Bill's wines -- every one of them -- were wines I want more of. In fact, by the time his cat jumped into my lap I was ready to move in. Seriously: I'd work for room and board and a couple of bottles a week, and I'd spruce-up his Internet marketing and get his prices up where they belong and turn his home into a tourist Mecca. Except, I think, that's all the opposite of what Mr. Cadman is looking for.
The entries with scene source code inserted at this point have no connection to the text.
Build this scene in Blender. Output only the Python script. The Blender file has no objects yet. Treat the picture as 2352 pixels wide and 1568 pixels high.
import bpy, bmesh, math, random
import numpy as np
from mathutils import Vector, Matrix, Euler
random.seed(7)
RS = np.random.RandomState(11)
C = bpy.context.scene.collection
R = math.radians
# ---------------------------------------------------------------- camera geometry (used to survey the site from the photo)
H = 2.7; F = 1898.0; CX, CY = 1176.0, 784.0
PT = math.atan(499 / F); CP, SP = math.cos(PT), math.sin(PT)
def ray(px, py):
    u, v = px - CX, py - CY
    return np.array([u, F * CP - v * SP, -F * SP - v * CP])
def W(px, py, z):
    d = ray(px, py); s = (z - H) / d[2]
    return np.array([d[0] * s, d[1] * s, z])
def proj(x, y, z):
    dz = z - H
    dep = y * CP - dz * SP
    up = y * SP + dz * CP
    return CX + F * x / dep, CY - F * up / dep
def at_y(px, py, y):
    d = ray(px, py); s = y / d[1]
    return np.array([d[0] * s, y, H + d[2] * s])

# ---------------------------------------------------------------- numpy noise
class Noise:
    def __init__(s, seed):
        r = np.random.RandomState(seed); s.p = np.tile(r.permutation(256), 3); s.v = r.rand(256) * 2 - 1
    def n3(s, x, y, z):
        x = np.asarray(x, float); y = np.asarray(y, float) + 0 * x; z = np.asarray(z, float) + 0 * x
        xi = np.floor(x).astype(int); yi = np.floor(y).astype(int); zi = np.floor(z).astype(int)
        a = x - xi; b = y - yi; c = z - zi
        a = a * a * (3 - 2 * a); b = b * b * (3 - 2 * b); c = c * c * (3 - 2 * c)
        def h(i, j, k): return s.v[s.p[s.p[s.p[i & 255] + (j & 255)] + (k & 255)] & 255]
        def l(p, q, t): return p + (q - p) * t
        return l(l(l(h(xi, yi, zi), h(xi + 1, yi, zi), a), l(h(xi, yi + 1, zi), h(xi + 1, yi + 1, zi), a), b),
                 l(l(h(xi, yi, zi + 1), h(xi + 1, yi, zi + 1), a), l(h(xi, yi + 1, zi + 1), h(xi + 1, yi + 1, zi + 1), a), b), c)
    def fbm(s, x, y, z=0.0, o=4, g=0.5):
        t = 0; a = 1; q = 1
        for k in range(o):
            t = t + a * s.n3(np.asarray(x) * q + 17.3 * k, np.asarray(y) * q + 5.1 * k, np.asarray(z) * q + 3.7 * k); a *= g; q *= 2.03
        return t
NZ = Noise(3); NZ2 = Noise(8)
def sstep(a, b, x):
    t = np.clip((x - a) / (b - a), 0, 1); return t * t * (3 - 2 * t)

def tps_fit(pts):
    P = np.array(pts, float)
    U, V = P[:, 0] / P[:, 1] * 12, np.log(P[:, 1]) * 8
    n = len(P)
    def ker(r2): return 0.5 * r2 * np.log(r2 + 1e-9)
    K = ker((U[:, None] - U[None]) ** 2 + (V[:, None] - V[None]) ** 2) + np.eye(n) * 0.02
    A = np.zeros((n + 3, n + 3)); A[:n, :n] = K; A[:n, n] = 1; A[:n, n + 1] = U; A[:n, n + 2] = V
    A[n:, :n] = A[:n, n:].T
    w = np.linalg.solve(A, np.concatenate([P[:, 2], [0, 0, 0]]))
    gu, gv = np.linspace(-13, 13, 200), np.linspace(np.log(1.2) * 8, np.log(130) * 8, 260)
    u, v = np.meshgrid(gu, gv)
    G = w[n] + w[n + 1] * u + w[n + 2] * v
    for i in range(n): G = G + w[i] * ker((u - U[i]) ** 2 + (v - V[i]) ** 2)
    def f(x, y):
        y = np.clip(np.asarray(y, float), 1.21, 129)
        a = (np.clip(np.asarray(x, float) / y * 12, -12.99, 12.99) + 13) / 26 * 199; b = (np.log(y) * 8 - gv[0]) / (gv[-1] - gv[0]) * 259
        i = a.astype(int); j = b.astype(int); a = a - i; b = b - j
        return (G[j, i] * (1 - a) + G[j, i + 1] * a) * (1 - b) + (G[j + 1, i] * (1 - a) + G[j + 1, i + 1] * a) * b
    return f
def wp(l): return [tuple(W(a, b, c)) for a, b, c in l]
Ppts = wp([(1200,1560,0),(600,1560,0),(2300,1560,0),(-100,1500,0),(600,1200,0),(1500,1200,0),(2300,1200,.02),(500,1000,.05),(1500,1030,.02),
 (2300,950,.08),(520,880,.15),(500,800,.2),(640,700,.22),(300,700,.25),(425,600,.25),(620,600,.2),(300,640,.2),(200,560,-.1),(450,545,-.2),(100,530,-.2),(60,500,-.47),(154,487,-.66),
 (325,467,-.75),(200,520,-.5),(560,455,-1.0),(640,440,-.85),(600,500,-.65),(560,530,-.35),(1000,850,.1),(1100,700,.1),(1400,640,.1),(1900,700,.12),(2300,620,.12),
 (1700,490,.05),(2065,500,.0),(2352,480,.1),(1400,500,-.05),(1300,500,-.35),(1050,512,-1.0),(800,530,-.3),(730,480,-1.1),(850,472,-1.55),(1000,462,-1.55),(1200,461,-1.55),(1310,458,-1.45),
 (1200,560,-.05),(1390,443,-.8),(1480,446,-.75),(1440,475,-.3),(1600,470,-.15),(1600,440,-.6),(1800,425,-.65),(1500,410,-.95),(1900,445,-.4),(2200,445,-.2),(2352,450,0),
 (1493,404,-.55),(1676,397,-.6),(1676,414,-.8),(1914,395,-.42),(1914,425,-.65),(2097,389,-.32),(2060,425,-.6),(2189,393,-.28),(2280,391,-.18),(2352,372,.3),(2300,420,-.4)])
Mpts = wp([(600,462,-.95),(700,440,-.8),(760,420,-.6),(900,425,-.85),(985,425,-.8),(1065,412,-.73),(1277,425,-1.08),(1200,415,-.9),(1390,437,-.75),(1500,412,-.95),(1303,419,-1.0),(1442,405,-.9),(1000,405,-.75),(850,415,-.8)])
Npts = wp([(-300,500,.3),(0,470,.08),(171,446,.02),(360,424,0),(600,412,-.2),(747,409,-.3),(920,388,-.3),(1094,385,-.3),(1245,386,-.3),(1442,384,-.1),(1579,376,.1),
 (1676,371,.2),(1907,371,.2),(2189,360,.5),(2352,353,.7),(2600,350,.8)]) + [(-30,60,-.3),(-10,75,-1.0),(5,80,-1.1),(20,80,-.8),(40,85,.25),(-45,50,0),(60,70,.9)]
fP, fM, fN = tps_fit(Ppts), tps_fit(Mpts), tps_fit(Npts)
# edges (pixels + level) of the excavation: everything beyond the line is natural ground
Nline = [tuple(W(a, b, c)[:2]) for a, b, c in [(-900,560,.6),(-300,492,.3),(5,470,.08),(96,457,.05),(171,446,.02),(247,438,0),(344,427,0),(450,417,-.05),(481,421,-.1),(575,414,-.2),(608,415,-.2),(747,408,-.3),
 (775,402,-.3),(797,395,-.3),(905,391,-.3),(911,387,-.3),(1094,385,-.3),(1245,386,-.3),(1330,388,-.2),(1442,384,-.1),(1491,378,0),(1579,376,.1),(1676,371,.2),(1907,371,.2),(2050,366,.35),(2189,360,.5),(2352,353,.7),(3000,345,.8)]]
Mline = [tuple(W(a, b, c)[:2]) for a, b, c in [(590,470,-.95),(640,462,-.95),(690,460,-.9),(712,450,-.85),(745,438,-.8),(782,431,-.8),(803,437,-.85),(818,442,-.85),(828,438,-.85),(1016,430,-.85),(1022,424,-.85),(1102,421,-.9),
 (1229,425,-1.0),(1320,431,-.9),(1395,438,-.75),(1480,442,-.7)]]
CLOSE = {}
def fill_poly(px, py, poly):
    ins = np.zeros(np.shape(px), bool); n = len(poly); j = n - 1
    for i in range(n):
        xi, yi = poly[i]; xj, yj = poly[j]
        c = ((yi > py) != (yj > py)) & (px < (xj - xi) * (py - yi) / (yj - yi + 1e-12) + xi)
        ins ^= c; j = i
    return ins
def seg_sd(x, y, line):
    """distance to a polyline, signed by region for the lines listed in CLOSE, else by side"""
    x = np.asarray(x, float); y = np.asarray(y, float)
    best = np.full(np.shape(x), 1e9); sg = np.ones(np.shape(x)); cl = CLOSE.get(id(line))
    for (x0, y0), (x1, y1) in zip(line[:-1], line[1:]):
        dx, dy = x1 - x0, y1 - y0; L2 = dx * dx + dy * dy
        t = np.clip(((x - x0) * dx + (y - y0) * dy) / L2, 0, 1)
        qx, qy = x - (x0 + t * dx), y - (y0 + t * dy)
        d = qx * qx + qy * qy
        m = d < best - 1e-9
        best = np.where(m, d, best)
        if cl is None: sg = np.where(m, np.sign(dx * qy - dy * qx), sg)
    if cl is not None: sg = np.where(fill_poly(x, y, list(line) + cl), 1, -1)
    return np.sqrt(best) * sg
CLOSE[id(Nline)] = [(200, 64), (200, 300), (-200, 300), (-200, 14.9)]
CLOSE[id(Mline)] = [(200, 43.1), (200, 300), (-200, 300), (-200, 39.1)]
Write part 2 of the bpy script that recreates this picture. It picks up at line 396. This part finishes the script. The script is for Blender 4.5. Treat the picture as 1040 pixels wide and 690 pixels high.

We spent three hours at Tulocay. When we pushed off all of us were filled with regret that we didn't have more time. We had to get to San Francisco, where the urban portion of our vacation awaited. But in all of the excellent things we did this trip -- the longest, most extensive vacation my wife and I have ever taken -- there was nothing as memorable as our time at Tulocay. We bought a case of wine and will surely buy more as that dwindles. We'll go out of our way to return, to sit under the trees on Bill's patio and pass the time, maybe to pitch-in when he's bottling his next vintage.
If you're ever in the neighborhood, give him a call. I don't think you need any special introduction; I think Bill Cadman is just a nice guy leading a relaxed life atop a hill overlooking paradise, and he'd be more than happy to have you stop by to pass the time. I think that's exactly the reason he got into the wine business in the first place.